A good new biography of Lange was recently published and would have been easily available had Noah Jennings bothered to fact check his own story rather than just accepting the myth that fit his preconception.
During the Great Depression, the photographer responsible for the powerful picture above, Dorothy Lange, completed an extraordinary body of work devoted entirely to share croppers suffering from lost farms. She gave her pictures to any paper that would take them because it was that important to her that people saw what was happening. That's some role model, right?We can all agree with Jennings that it is a good role model. But his Lange is a mythal figure. Not only was her FSA work in the public domain, but Lange's photography covered a wider range of subject matter than indicated. Her very urban White Angel Bread Line is equally iconic of the Great Depression.

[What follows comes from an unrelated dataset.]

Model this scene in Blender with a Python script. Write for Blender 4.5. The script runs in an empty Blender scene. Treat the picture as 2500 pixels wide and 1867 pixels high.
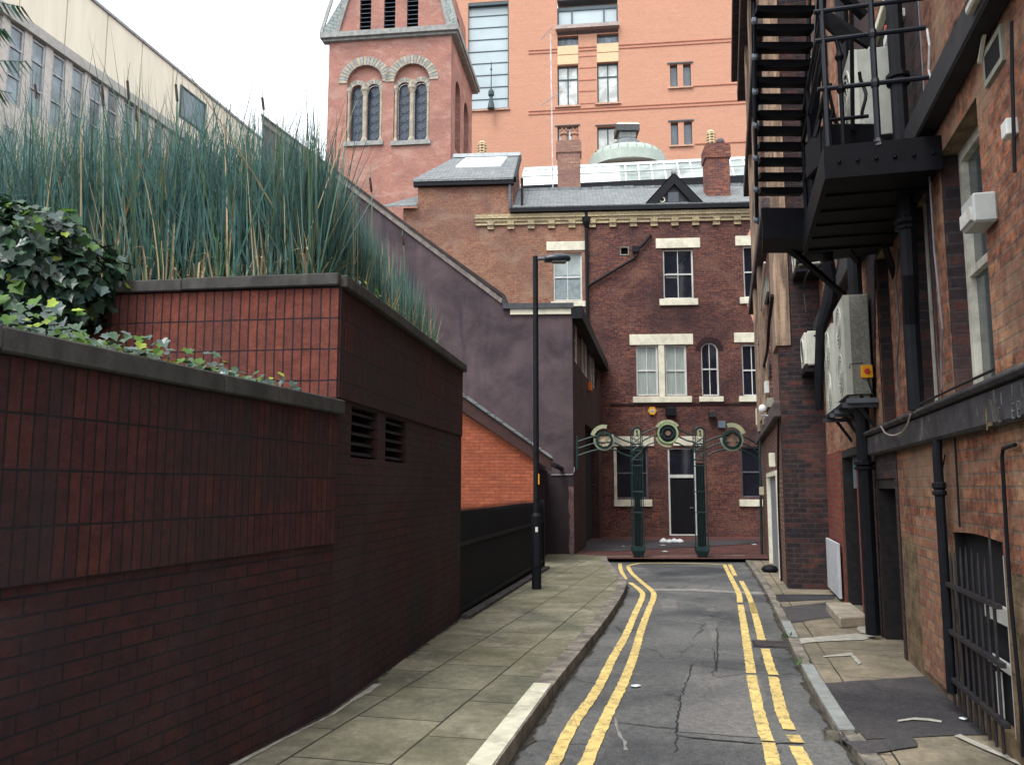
import bpy, bmesh, math, random
from mathutils import Vector, Matrix, noise
from mathutils.geometry import tessellate_polygon, delaunay_2d_cdt
random.seed(7)
R = math.radians
# ------------------------------------------------------------------ camera, sky, sun, exposure
scene = bpy.context.scene
FOC, PITCH, CAMZ, SLOPE = 2070.0, R(7.12), 1.55, 0.010
cam_data = bpy.data.cameras.new('camera'); cam = bpy.data.objects.new('camera', cam_data)
scene.collection.objects.link(cam); scene.camera = cam
cam.location = (0, 0, CAMZ); cam.rotation_euler = (R(90) + PITCH, 0, 0)
cam_data.sensor_width = 36; cam_data.lens = 36 * FOC / 2500; cam_data.clip_end = 3000; cam_data.clip_start = .05
world = bpy.data.worlds.new("World"); scene.world = world; world.use_nodes = True
SUN_EL, SUN_ROT = 58, -150           # veiled sun, high behind the left shoulder
wn = world.node_tree; wn.nodes.clear()
sky = wn.nodes.new('ShaderNodeTexSky'); sky.sky_type = 'NISHITA'; sky.sun_disc = False
sky.sun_elevation = R(SUN_EL); sky.sun_rotation = R(SUN_ROT); sky.air_density = 1.0; sky.dust_density = 4.0; sky.ozone_density = .6
hs = wn.nodes.new('ShaderNodeHueSaturation'); hs.inputs['Saturation'].default_value = .22
mx = wn.nodes.new('ShaderNodeMix'); mx.data_type = 'RGBA'; mx.inputs[0].default_value = .55
mx.inputs[7].default_value = (11.4, 11.7, 12.2, 1)                  # even layer of cloud over the sky
bg = wn.nodes.new('ShaderNodeBackground'); bg.inputs[1].default_value = .14
wo = wn.nodes.new('ShaderNodeOutputWorld')
wn.links.new(sky.outputs[0], hs.inputs['Color']); wn.links.new(hs.outputs[0], mx.inputs[6])
wn.links.new(mx.outputs[2], bg.inputs[0]); wn.links.new(bg.outputs[0], wo.inputs[0])
sd = bpy.data.lights.new('sun', 'SUN'); sd.energy = 1.1; sd.angle = R(22); sd.color = (1, .965, .91)
sun = bpy.data.objects.new('sun', sd); scene.collection.objects.link(sun)
_el, _az = R(SUN_EL), R(SUN_ROT)
_v = Vector((math.sin(_az) * math.cos(_el), math.cos(_az) * math.cos(_el), math.sin(_el)))
sun.rotation_euler = _v.to_track_quat('Z', 'Y').to_euler(); sun.location = (0, 0, 30)
scene.view_settings.view_transform = 'Standard'; scene.view_settings.look = 'None'
scene.view_settings.exposure = 0.85; scene.view_settings.gamma = 1
scene.render.engine = 'CYCLES'

# ------------------------------------------------------------------ helpers
cp, sp = math.cos(PITCH), math.sin(PITCH)
def ray(px, py):
    a = (px - 1250) / FOC; b = (933.5 - py) / FOC
    return Vector((a, cp - b * sp, sp + b * cp))
def gz(y): return -SLOPE * y
def onG(px, py, dz=0):
    d = ray(px, py); t = (dz - CAMZ) / (d.z + SLOPE * d.y)
    return Vector((d.x * t, d.y * t, CAMZ + d.z * t))
def onY(px, py, Y):
    d = ray(px, py); t = Y / d.y
    return Vector((d.x * t, Y, CAMZ + d.z * t))
def inside(p, L):
    c = False; j = len(L) - 1
    for i in range(len(L)):
        (x0, y0), (x1, y1) = L[i], L[j]
        if (y0 > p[1]) != (y1 > p[1]) and p[0] < (x1 - x0) * (p[1] - y0) / (y1 - y0) + x0: c = not c
        j = i
    return c
def tess(loops):
    """triangulate an outline with holes; indices into the flattened loops"""
    V = []; E = []; key = []
    for l in loops:
        b = len(V); V += [Vector(q) for q in l]; E += [(b + i, b + (i + 1) % len(l)) for i in range(len(l))]
    vo, eo, fo, ov, oe, of = delaunay_2d_cdt(V, E, [], 0, 1e-6)
    out = []
    for f in fo:
        c = [sum(vo[i][k] for i in f) / 3 for k in (0, 1)]
        if inside(c, loops[0]) and not any(inside(c, h) for h in loops[1:]) and all(ov[i] for i in f): out.append(tuple(ov[i][0] for i in f))
    return out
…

Here is the plight of the citizen journalist. It does not pay. It may lead to other things, just as every photographer mentioned above went on to greater fame, if not fortune. So, what we too often get is a flood of poorly written, invective laden prose supported by a series of links to whatever one finds on the internet that the writer believe someone else had researched. True investigative journalism is rare, and where it does exists, has very few readers.
It is so much easier to voice ones opinion than to research, document and report original material. The archetype of good, knowledgeable, investigative journalism on the internet is the Atlantic Yards Report, where Norman Oder has been a major pain in the ass to developer Bruce Ratner, Brooklyn Borough President Martie Markowitz and particularly to the NY Times whose every story on this issue is subjected to Oder's scrutiny and evaluated by his obviously higher standards of journalism. The are very, very few Norman Oder's around.
Jennings has a valid point. Homelessness is not adequately covered in print. It is seasonally covered by television with stories on food bank needs and Christmas turkeys. But the reality rarely seeps through and never in the manner that Lange caught the fact of poverty in her stark black-and-white images. Such a message did not need the creation of a mythical Lange.